• **EXERCISE AIM**:
Reproduce each record exactly.

Scenes as source code:
(begin)
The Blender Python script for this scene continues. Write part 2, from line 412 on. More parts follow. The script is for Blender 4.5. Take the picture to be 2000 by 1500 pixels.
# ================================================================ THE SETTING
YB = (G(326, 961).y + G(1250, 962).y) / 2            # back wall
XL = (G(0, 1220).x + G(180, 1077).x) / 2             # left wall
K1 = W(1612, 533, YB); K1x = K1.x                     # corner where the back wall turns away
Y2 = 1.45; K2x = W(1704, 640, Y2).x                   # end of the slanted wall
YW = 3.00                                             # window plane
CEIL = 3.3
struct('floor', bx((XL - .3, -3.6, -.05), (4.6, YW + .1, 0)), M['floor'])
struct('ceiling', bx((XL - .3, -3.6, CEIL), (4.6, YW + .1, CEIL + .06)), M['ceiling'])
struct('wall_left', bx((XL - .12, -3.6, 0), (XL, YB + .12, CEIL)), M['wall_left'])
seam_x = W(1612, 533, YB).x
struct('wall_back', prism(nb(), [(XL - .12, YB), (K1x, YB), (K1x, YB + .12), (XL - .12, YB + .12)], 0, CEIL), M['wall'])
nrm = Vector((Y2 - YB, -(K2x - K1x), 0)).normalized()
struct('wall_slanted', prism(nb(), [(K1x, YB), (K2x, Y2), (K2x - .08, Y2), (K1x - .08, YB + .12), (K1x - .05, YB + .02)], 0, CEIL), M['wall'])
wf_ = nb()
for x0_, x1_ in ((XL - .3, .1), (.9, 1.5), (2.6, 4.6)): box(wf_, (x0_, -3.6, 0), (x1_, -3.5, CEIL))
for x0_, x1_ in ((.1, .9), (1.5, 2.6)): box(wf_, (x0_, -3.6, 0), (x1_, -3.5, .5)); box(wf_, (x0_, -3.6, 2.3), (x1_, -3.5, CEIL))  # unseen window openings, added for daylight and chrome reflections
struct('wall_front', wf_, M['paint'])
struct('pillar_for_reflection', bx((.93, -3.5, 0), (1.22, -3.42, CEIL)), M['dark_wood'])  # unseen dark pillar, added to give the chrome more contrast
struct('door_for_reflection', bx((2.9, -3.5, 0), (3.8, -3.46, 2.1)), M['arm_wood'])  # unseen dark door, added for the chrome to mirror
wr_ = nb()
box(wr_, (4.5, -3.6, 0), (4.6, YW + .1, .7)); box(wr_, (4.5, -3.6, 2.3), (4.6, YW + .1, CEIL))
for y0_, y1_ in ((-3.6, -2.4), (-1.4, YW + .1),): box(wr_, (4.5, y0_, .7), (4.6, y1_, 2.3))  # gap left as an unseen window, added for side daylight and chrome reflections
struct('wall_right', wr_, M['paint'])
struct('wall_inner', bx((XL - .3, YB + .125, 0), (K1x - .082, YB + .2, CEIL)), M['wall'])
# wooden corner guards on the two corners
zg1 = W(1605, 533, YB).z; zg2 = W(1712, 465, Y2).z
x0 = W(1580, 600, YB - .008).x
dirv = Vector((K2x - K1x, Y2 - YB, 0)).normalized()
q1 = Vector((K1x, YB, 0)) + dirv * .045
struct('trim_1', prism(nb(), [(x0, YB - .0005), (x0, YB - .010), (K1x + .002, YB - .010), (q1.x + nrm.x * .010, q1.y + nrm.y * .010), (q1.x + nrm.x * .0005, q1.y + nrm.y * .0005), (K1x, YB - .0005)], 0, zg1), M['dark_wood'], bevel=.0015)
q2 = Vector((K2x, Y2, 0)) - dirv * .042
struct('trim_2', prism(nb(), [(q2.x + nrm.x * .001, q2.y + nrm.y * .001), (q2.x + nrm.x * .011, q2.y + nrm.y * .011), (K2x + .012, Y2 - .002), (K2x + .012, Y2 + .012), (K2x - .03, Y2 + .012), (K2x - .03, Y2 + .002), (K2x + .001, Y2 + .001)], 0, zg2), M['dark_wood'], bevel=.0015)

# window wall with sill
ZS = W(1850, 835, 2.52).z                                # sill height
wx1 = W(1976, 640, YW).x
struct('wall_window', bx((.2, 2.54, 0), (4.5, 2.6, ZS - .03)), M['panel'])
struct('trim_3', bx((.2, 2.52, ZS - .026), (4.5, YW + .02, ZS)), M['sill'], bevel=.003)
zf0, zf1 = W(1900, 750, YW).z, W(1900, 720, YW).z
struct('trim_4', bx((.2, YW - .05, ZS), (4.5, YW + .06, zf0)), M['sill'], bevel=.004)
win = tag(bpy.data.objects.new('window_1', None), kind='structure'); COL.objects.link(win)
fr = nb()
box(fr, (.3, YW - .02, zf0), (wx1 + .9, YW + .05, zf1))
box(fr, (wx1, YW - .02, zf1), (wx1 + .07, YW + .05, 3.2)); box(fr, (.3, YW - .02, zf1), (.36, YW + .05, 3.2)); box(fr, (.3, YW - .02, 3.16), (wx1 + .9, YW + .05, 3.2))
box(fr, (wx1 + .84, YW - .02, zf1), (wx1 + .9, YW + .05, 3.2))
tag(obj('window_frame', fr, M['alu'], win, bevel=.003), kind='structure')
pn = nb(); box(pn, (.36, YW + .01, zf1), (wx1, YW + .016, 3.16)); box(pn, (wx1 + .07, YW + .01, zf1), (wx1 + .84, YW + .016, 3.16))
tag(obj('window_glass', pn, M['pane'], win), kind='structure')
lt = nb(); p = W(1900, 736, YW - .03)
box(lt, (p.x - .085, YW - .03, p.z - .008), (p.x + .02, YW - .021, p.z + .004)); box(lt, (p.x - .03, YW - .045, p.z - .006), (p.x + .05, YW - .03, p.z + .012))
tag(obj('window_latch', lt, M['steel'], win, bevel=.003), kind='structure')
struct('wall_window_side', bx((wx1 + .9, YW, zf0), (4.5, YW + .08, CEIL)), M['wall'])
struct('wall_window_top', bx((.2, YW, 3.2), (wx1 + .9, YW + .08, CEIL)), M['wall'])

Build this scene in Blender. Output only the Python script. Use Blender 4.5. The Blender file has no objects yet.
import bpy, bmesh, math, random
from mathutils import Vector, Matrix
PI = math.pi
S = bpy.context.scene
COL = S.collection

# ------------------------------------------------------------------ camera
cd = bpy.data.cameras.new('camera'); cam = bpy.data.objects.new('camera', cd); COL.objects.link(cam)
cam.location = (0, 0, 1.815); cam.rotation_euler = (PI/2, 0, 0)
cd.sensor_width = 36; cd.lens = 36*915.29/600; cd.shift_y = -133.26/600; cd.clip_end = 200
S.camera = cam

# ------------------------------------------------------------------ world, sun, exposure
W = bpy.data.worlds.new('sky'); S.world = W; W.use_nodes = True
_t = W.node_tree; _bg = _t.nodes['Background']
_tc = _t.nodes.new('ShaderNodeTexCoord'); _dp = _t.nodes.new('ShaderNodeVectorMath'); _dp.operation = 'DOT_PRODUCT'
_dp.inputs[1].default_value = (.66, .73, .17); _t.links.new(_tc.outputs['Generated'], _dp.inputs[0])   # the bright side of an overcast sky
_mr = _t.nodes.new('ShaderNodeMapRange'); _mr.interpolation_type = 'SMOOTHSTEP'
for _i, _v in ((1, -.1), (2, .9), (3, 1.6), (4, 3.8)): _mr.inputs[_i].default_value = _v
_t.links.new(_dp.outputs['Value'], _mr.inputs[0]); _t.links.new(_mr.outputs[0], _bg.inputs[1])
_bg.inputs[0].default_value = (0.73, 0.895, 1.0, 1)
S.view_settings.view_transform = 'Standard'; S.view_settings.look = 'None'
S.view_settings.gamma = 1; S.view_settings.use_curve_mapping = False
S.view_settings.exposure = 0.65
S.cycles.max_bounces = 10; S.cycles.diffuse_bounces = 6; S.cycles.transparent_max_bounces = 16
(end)
• **EXERCISE OUTPUT**:
The Blender Python script for this scene continues. Write part 2, from line 412 on. More parts follow. The script is for Blender 4.5. Take the picture to be 2000 by 1500 pixels.
# ================================================================ THE SETTING
YB = (G(326, 961).y + G(1250, 962).y) / 2            # back wall
XL = (G(0, 1220).x + G(180, 1077).x) / 2             # left wall
K1 = W(1612, 533, YB); K1x = K1.x                     # corner where the back wall turns away
Y2 = 1.45; K2x = W(1704, 640, Y2).x                   # end of the slanted wall
YW = 3.00                                             # window plane
CEIL = 3.3
struct('floor', bx((XL - .3, -3.6, -.05), (4.6, YW + .1, 0)), M['floor'])
struct('ceiling', bx((XL - .3, -3.6, CEIL), (4.6, YW + .1, CEIL + .06)), M['ceiling'])
struct('wall_left', bx((XL - .12, -3.6, 0), (XL, YB + .12, CEIL)), M['wall_left'])
seam_x = W(1612, 533, YB).x
struct('wall_back', prism(nb(), [(XL - .12, YB), (K1x, YB), (K1x, YB + .12), (XL - .12, YB + .12)], 0, CEIL), M['wall'])
nrm = Vector((Y2 - YB, -(K2x - K1x), 0)).normalized()
struct('wall_slanted', prism(nb(), [(K1x, YB), (K2x, Y2), (K2x - .08, Y2), (K1x - .08, YB + .12), (K1x - .05, YB + .02)], 0, CEIL), M['wall'])
wf_ = nb()
for x0_, x1_ in ((XL - .3, .1), (.9, 1.5), (2.6, 4.6)): box(wf_, (x0_, -3.6, 0), (x1_, -3.5, CEIL))
for x0_, x1_ in ((.1, .9), (1.5, 2.6)): box(wf_, (x0_, -3.6, 0), (x1_, -3.5, .5)); box(wf_, (x0_, -3.6, 2.3), (x1_, -3.5, CEIL))  # unseen window openings, added for daylight and chrome reflections
struct('wall_front', wf_, M['paint'])
struct('pillar_for_reflection', bx((.93, -3.5, 0), (1.22, -3.42, CEIL)), M['dark_wood'])  # unseen dark pillar, added to give the chrome more contrast
struct('door_for_reflection', bx((2.9, -3.5, 0), (3.8, -3.46, 2.1)), M['arm_wood'])  # unseen dark door, added for the chrome to mirror
wr_ = nb()
box(wr_, (4.5, -3.6, 0), (4.6, YW + .1, .7)); box(wr_, (4.5, -3.6, 2.3), (4.6, YW + .1, CEIL))
for y0_, y1_ in ((-3.6, -2.4), (-1.4, YW + .1),): box(wr_, (4.5, y0_, .7), (4.6, y1_, 2.3))  # gap left as an unseen window, added for side daylight and chrome reflections
struct('wall_right', wr_, M['paint'])
struct('wall_inner', bx((XL - .3, YB + .125, 0), (K1x - .082, YB + .2, CEIL)), M['wall'])
# wooden corner guards on the two corners
zg1 = W(1605, 533, YB).z; zg2 = W(1712, 465, Y2).z
x0 = W(1580, 600, YB - .008).x
dirv = Vector((K2x - K1x, Y2 - YB, 0)).normalized()
q1 = Vector((K1x, YB, 0)) + dirv * .045
struct('trim_1', prism(nb(), [(x0, YB - .0005), (x0, YB - .010), (K1x + .002, YB - .010), (q1.x + nrm.x * .010, q1.y + nrm.y * .010), (q1.x + nrm.x * .0005, q1.y + nrm.y * .0005), (K1x, YB - .0005)], 0, zg1), M['dark_wood'], bevel=.0015)
q2 = Vector((K2x, Y2, 0)) - dirv * .042
struct('trim_2', prism(nb(), [(q2.x + nrm.x * .001, q2.y + nrm.y * .001), (q2.x + nrm.x * .011, q2.y + nrm.y * .011), (K2x + .012, Y2 - .002), (K2x + .012, Y2 + .012), (K2x - .03, Y2 + .012), (K2x - .03, Y2 + .002), (K2x + .001, Y2 + .001)], 0, zg2), M['dark_wood'], bevel=.0015)

# window wall with sill
ZS = W(1850, 835, 2.52).z                                # sill height
wx1 = W(1976, 640, YW).x
struct('wall_window', bx((.2, 2.54, 0), (4.5, 2.6, ZS - .03)), M['panel'])
struct('trim_3', bx((.2, 2.52, ZS - .026), (4.5, YW + .02, ZS)), M['sill'], bevel=.003)
zf0, zf1 = W(1900, 750, YW).z, W(1900, 720, YW).z
struct('trim_4', bx((.2, YW - .05, ZS), (4.5, YW + .06, zf0)), M['sill'], bevel=.004)
win = tag(bpy.data.objects.new('window_1', None), kind='structure'); COL.objects.link(win)
fr = nb()
box(fr, (.3, YW - .02, zf0), (wx1 + .9, YW + .05, zf1))
box(fr, (wx1, YW - .02, zf1), (wx1 + .07, YW + .05, 3.2)); box(fr, (.3, YW - .02, zf1), (.36, YW + .05, 3.2)); box(fr, (.3, YW - .02, 3.16), (wx1 + .9, YW + .05, 3.2))
box(fr, (wx1 + .84, YW - .02, zf1), (wx1 + .9, YW + .05, 3.2))
tag(obj('window_frame', fr, M['alu'], win, bevel=.003), kind='structure')
pn = nb(); box(pn, (.36, YW + .01, zf1), (wx1, YW + .016, 3.16)); box(pn, (wx1 + .07, YW + .01, zf1), (wx1 + .84, YW + .016, 3.16))
tag(obj('window_glass', pn, M['pane'], win), kind='structure')
lt = nb(); p = W(1900, 736, YW - .03)
box(lt, (p.x - .085, YW - .03, p.z - .008), (p.x + .02, YW - .021, p.z + .004)); box(lt, (p.x - .03, YW - .045, p.z - .006), (p.x + .05, YW - .03, p.z + .012))
tag(obj('window_latch', lt, M['steel'], win, bevel=.003), kind='structure')
struct('wall_window_side', bx((wx1 + .9, YW, zf0), (4.5, YW + .08, CEIL)), M['wall'])
struct('wall_window_top', bx((.2, YW, 3.2), (wx1 + .9, YW + .08, CEIL)), M['wall'])

Build this scene in Blender. Output only the Python script. Use Blender 4.5. The Blender file has no objects yet.
import bpy, bmesh, math, random
from mathutils import Vector, Matrix
PI = math.pi
S = bpy.context.scene
COL = S.collection

# ------------------------------------------------------------------ camera
cd = bpy.data.cameras.new('camera'); cam = bpy.data.objects.new('camera', cd); COL.objects.link(cam)
cam.location = (0, 0, 1.815); cam.rotation_euler = (PI/2, 0, 0)
cd.sensor_width = 36; cd.lens = 36*915.29/600; cd.shift_y = -133.26/600; cd.clip_end = 200
S.camera = cam

# ------------------------------------------------------------------ world, sun, exposure
W = bpy.data.worlds.new('sky'); S.world = W; W.use_nodes = True
_t = W.node_tree; _bg = _t.nodes['Background']
_tc = _t.nodes.new('ShaderNodeTexCoord'); _dp = _t.nodes.new('ShaderNodeVectorMath'); _dp.operation = 'DOT_PRODUCT'
_dp.inputs[1].default_value = (.66, .73, .17); _t.links.new(_tc.outputs['Generated'], _dp.inputs[0])   # the bright side of an overcast sky
_mr = _t.nodes.new('ShaderNodeMapRange'); _mr.interpolation_type = 'SMOOTHSTEP'
for _i, _v in ((1, -.1), (2, .9), (3, 1.6), (4, 3.8)): _mr.inputs[_i].default_value = _v
_t.links.new(_dp.outputs['Value'], _mr.inputs[0]); _t.links.new(_mr.outputs[0], _bg.inputs[1])
_bg.inputs[0].default_value = (0.73, 0.895, 1.0, 1)
S.view_settings.view_transform = 'Standard'; S.view_settings.look = 'None'
S.view_settings.gamma = 1; S.view_settings.use_curve_mapping = False
S.view_settings.exposure = 0.65
S.cycles.max_bounces = 10; S.cycles.diffuse_bounces = 6; S.cycles.transparent_max_bounces = 16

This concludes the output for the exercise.